The corn, tomatoes, jalapeños and onions (both Vidalia and green onions in my adaptation) were scorched and sweetened by the gas broiler flame for about ten minutes (five or six minutes for each side). I added a goodly amount of garlic and a handful of fresh cilantro, whirred it all up in the food processor. Yumsters. There is summer, in a mouthful of sweet, hot goodness. I imagine you can recreate this all year ’round, but we have a windowsill-full of ripe tomatoes, and I don’t intend to waste a single one. Bring on the chips!
You can easily adapt the proportions to your own needs. It all depends on your available storage. I took the measurements as mere guidelines.

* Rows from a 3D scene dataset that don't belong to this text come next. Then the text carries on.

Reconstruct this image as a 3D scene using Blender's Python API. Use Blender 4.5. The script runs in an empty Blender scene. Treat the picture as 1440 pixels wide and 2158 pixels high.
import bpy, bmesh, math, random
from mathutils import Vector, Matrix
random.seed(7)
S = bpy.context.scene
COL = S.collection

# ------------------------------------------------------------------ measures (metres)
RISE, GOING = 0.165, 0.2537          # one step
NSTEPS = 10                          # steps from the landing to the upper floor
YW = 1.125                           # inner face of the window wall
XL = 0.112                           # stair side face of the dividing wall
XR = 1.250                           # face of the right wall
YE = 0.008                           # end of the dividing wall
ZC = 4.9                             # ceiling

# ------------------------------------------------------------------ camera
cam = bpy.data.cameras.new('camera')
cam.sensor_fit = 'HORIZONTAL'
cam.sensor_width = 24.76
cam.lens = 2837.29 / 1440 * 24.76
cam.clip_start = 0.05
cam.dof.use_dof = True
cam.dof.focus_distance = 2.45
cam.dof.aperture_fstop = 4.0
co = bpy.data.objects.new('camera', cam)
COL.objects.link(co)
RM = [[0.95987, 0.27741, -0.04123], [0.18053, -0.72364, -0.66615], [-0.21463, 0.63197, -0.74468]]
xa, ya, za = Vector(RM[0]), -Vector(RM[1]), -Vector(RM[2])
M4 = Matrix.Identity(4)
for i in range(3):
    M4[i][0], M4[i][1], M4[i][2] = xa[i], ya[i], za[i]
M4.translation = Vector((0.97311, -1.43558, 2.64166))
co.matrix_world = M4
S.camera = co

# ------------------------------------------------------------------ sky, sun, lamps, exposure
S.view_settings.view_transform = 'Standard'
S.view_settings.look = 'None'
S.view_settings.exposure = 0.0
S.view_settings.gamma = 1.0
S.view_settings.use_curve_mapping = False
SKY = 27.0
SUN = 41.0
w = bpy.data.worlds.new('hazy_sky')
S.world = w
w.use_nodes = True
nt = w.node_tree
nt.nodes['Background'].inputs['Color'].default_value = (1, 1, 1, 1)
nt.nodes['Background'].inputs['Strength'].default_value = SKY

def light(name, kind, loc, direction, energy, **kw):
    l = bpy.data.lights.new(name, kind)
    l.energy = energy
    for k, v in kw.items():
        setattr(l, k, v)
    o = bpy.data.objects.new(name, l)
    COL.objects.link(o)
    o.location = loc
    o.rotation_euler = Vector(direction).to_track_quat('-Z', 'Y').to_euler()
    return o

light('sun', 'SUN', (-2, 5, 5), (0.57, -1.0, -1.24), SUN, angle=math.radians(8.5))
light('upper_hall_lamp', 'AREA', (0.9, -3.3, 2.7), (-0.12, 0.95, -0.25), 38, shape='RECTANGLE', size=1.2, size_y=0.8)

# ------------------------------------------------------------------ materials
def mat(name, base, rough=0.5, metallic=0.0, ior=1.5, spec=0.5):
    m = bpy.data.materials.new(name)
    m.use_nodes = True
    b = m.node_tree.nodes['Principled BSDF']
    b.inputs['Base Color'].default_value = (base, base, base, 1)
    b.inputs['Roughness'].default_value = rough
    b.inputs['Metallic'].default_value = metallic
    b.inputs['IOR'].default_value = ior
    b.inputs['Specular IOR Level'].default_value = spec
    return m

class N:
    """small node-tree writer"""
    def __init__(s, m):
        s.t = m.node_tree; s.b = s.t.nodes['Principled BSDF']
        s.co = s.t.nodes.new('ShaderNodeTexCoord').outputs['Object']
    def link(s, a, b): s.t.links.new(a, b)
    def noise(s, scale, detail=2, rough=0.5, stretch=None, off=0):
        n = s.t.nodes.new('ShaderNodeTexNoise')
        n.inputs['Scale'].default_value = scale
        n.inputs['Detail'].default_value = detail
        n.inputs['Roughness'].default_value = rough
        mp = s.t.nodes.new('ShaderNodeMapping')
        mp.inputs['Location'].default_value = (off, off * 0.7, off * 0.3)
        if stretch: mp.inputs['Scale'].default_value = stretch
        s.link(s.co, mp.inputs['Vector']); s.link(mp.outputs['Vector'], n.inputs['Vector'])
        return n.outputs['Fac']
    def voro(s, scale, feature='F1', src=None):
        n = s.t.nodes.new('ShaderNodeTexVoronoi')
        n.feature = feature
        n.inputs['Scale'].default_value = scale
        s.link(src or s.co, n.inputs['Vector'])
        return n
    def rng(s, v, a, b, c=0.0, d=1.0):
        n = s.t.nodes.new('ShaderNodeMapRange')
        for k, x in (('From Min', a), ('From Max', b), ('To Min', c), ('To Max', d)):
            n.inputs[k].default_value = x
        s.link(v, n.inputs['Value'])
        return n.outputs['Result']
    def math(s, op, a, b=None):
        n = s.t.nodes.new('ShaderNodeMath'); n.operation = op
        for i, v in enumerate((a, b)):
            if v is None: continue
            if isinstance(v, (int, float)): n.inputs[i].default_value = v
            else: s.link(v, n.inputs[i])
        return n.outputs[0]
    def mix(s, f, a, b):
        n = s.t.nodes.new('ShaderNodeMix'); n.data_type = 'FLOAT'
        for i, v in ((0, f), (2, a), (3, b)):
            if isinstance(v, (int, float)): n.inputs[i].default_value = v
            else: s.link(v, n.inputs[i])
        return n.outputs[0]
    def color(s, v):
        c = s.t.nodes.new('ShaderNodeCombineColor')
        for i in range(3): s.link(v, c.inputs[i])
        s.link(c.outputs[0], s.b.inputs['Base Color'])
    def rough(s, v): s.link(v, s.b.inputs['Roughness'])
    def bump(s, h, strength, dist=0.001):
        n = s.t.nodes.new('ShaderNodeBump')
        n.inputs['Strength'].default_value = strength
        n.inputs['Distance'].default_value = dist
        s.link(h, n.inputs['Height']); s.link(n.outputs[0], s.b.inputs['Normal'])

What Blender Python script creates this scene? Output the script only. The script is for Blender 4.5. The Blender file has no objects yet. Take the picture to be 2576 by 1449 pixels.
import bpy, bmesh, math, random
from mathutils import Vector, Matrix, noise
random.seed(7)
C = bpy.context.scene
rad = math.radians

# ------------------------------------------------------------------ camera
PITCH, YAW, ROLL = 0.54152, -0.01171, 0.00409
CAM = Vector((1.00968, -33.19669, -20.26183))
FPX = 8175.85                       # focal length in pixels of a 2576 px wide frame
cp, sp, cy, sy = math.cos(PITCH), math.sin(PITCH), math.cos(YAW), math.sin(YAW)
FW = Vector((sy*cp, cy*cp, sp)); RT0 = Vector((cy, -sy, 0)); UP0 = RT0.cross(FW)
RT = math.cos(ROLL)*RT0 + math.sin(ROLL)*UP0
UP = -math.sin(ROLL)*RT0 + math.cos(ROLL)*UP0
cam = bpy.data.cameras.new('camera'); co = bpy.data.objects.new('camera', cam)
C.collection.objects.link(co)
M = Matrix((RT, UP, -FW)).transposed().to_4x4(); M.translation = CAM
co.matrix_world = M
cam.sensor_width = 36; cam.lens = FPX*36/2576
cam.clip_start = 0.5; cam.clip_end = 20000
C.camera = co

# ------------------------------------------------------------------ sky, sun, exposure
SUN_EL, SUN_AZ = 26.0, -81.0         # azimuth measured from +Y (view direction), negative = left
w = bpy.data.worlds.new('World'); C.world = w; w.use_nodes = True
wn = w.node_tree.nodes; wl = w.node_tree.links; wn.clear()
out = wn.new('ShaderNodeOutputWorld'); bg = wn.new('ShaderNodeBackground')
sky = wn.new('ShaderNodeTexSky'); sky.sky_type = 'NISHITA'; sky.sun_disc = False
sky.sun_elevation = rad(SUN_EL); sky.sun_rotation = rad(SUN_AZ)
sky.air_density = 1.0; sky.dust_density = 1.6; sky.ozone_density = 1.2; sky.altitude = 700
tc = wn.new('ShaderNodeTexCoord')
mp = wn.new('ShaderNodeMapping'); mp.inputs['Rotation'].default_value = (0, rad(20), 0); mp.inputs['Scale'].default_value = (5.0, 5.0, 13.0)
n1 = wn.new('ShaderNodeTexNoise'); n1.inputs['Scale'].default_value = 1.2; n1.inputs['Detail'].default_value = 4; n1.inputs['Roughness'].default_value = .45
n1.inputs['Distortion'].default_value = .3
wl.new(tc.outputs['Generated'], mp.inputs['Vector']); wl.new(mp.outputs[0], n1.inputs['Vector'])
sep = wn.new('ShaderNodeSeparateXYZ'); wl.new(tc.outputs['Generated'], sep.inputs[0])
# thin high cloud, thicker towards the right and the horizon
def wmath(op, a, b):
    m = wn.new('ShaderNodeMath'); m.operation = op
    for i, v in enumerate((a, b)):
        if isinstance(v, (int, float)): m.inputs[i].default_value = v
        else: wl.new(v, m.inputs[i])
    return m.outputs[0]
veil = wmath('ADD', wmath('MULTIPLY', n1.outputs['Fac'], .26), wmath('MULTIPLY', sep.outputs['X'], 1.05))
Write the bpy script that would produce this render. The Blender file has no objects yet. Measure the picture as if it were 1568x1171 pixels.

Roasted Corn and Tomato Salsa – adapted from The New York Times recipe by Martha Rose Shulman.
1 ½ pounds ripe tomatoes
1 or 2 jalapeños (halved, and remove seeds and stems)
1 ear of corn
½ small white onion
4 garlic cloves, peeled
Salt to taste
1 ½ teaspoons cider vinegar
⅓ to ½ cup chopped cilantro
2 chopped green onions, for decoration
You will need a couple of baking sheets, covered in aluminum foil. I sprinkled them with a little oil, so the vegetables wouldn’t stick.
Preheat broiler and set rack 4 inches below.
Place tomatoes and jalapeños on one of the baking sheets and set under broiler, about 4 inches from heat. Broil for about 6 minutes, until skins are charred and blackened in spots. Using tongs, flip over tomatoes and jalapeños and continue to broil for another 5 or 6 minutes. Put tomatoes and jalapeños, along with any juices in the pan, into a bowl and cool.
Put the corn on baking sheet and set under the broiler. Broil 2 to 4 minutes. Corn should be nicely browned on one side. Roll over and broil again for 2 minutes Remove from heat, cool, then cut kernels from cob and set aside.
Turn heat down to 425°F. Break up Vidalia onions into rings and place on baking sheet in a single layer. Add garlic. Roast, stirring every 5 minutes, until onions have softened and are browned and charred on edges and garlic is soft and browned in spots, about 15 minutes.
Once all the vegetables have cooled, slide the charred skins off the tomatoes and discard. Keeping all the juice, put the roasted veggies into a blender or food processor. Add cilantro, vinegar and salt. Whirr it up for a couple of seconds, until you arrive at your preferred chunk size. You might want to thin it with a little water, but we found ours was juicy enough. Add chopped green onions. Test with a nice, crisp, salty corn chip. Repeat. Yumsters.
https://cooking.nytimes.com/recipes/1016680-roasted-corn-and-tomato-salsa
Here are some variations:
Perfect Grilled Corn Salsa:
https://minimalistbaker.com/perfect-grilled-corn-salsa/
Roasted Corn Salsa:
https://spicysouthernkitchen.com/roasted-corn-salsa/
If you want to roast your corn over an open flame, here is the recipe for you!
Fire Roasted Corn and Tomato Salsa:
https://www.cookingchanneltv.com/recipes/fire-roasted-corn-and-tomato-salsa-3644953
Welcome summer. We are ready for you!
“It’s difficult to think anything but pleasant thoughts while eating a homegrown tomato.”